WRITTEN PROBLEM
Reproduce the material that follows, please, but only from its first line to the line containing "PI = math.pi", inclusive.

RAW DATA
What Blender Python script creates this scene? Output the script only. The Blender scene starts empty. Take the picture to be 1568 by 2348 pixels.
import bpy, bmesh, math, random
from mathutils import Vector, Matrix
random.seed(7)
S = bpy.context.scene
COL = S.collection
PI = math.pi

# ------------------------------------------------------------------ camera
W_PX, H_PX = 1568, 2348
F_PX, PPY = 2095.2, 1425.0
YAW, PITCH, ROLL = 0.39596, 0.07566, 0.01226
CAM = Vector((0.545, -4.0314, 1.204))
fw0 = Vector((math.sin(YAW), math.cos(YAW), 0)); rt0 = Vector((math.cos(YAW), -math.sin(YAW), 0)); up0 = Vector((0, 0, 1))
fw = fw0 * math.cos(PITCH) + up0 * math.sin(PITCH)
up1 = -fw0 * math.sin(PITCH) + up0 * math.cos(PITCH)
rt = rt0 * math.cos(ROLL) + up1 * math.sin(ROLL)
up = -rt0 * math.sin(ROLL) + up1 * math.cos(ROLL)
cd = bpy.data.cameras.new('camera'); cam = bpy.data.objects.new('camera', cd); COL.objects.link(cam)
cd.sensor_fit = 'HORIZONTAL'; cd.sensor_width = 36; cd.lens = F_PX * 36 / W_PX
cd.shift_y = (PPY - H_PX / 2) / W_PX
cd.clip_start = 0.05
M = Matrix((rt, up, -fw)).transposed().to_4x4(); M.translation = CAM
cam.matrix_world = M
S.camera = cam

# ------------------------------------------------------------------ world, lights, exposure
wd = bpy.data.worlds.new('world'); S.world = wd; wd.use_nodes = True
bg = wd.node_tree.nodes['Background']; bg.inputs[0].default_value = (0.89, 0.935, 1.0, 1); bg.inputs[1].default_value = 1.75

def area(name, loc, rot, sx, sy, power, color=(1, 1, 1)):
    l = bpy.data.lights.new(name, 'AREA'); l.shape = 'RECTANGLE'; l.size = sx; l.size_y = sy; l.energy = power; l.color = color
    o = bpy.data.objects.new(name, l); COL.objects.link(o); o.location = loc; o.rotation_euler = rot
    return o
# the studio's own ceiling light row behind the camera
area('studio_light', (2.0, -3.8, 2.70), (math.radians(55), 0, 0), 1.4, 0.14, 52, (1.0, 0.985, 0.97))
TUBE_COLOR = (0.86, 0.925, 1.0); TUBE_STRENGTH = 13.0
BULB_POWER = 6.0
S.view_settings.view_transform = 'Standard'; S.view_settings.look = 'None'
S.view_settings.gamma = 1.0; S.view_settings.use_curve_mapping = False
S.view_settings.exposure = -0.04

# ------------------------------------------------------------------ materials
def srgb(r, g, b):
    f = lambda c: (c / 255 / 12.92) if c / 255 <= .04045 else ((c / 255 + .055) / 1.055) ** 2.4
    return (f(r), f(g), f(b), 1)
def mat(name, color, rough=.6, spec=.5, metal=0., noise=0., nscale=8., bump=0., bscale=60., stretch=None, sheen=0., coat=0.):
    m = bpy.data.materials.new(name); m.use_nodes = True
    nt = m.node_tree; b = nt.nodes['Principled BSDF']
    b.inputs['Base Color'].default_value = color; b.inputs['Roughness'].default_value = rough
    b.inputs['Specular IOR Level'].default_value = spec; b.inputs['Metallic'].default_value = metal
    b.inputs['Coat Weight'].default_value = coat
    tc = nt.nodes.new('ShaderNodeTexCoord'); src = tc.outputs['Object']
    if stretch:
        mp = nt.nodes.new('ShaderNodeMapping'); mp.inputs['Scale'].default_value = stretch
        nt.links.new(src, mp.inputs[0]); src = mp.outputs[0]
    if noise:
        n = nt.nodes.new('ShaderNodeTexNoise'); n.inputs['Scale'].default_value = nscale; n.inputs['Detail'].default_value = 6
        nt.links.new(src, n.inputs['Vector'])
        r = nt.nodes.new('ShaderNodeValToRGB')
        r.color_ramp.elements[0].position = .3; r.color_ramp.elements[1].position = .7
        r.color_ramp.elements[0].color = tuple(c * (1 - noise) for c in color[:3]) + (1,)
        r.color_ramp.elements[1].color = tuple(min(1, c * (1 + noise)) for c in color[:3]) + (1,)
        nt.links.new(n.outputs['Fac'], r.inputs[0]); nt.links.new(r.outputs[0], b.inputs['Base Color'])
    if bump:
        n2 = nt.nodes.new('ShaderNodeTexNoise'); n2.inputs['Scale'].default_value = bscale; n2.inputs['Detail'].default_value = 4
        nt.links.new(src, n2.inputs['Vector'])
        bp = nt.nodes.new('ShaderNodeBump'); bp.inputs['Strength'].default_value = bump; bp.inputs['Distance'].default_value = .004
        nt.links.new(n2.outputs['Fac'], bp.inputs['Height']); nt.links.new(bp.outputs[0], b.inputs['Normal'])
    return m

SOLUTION
What Blender Python script creates this scene? Output the script only. The Blender scene starts empty. Take the picture to be 1568 by 2348 pixels.
import bpy, bmesh, math, random
from mathutils import Vector, Matrix
random.seed(7)
S = bpy.context.scene
COL = S.collection
PI = math.pi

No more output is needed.